L’Algérie se met à l’abri !

Nouveaux contrats et hausse des prix de vente de son gaz à l’étranger

L’Algérie aura désormais de quoi renflouer ses caisses grâce à la hausse des cours du pétrole et du gaz sur le marché mondial qui traverse la pire crise énergétique depuis 1973, liée directement à la guerre arabo-israélienne. Cette dernière a mené à l’émergence de l’Organisation des pays producteurs de pétrole (Opep) qui a décidé, à l’époque en réaction à la guerre de Kippour, d’augmenter les prix du pétrole et de réduire leur production.
Ce qui a bouleversé l’économie mondiale. Les analystes et même les gouvernements européens qui étaient à l’époque moins dépendants des énergies fossiles ont peur de revivre le même choc pétrolier avec la guerre en Ukraine qui s’installe dans la durée. Cette fois-ci le choc pétrolier pourrait profiter aux pays producteurs, à l’instar de l’Algérie dont plus de 96% de ses recettes proviennent des exportations de pétrole.
Pour s’émanciper du gaz russe qui couvre 45% de leurs besoins, les pays européens cherchent à le remplacer par le gaz algérien, libyen et nigérian. Aucun retour n’a été donné jusqu’à lors par ces pays. Très vigilants. Ils prétendent être dans l’incapacité de fournir plus de gaz au Vieux Continent qui cherche désespérément à s’affranchir du gaz russe. C’est l’excuse avancée par la majeure partie des pays membres de l’Opep, indifférents aux appels récurrents des pays de l’UE d’augmenter leur production pour calmer la hausse des prix du pétrole. Ils ont affiché une unité historique. Ils refusent de mettre en péril leurs intérêts pour sauver ceux des Occidentaux qui discutent d’un sixième paquet de sanctions contre la Russie, visant cette fois l’interdiction des importations du gaz et pétrole russes. Cette décision pourrait avoir des conséquences désastreuses sur l’économie mondiale, a averti, une nouvelle fois, le secrétaire général de l’Opep, Mohamed Barkindo, avant-hier.

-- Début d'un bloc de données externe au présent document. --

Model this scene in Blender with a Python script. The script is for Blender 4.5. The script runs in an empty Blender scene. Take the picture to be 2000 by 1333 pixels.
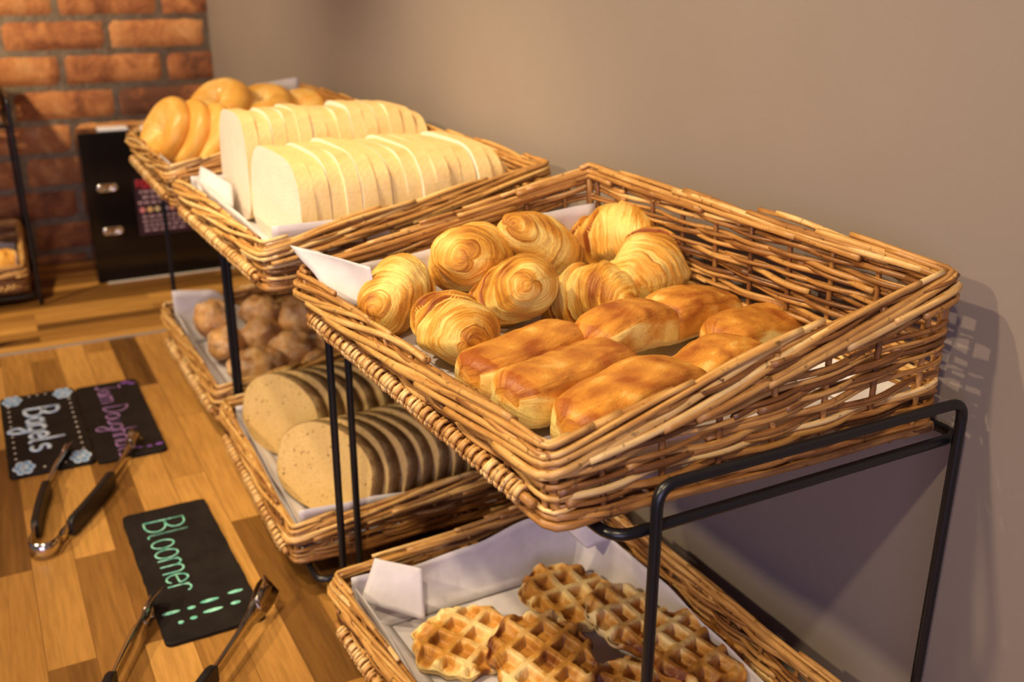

Selon lui, un embargo sur le gaz russe ne fera qu’accélérer l’effondrement des indicateurs économiques des pays ultra-dépendants de cette ressource. L’Italie et l’Allemagne en première ligne. L’Italie a réussi à convaincre l’Algérie d’augmenter ses approvisionnements en gaz afin de reconstituer ses réserves de gaz et assurer sa sécurité énergétique. En contrepartie, l’Algérie devrait bénéficier de la flambée des prix de l’énergie dans les pays européens afin d’augmenter les prix de ses livraisons de gaz pour renflouer ses caisses.
Pour l’instant, l’Algérie n’a répondu qu’à l’appel de l’Italie pour combler le vide des importations russes, réaffirmant son engagement à honorer les contrats signés avec ses partenaires. Le pays n’a signé aucun autre accord de fourniture de gaz à d’autres pays membres de l’UE, tentant ainsi de calibrer ses positions en fonction des intérêts et besoins du marché intérieur et de ses politiques de relance économique.
L’Etat concentre ses efforts sur le redressement des finances du pays grâce à la hausse des cours du gaz (430 dollars m3) et du pétrole (plus de 120 dollars le baril). La hausse record de ces matières premières, indispensables, pour les pays industrialisés remplira les coffres du pays et permettra à l’économie de souffler un peu après plusieurs années d’asphyxie financière.
De son côté, la Tunisie pourra tirer profit de la hausse des livraisons de gaz algérien vers l’Italie. Dans une déclaration reprise par plusieurs médias étrangers au mois de février passé, la ministre de l’Industrie, des Mines et de l’Énergie tunisienne, Neila Noura Gongi, a indiqué «la redevance perçue par la Tunisie sur le passage sur son territoire du gaz naturel algérien vers l’Italie va rapporter, d’après les projections de 2022, environ 500 millions de dinars (MDT)». De quoi renflouer les caisses du pays, vides depuis plusieurs mois. Paradoxalement, la guerre en Ukraine profite à plusieurs pays et entreprises, notamment, du secteur énergétique. La crise pétro-gazière risque de se prolonger encore des semaines ou même des mois. Tout comme l’inflation.
La flambée des prix risque aussi de s’accentuer à cause du conflit en Ukraine, mais aussi de la position inchangée des pays membres de l’Opep qui refusent de revoir leur stratégie de production. Pour le cartel et même les experts, la libération prévue de 240 millions de barils par les pays membres de l’AIE ne contribuera pas à résoudre le déséquilibre entre l’offre et la demande. Les prix du pétrole risquent de grimper davantage si les pays de l’Opep+ ne bougent pas. L’inaction des pays producteurs membres de l’Opep en 1973 avait propulsé les prix de plus de 370%.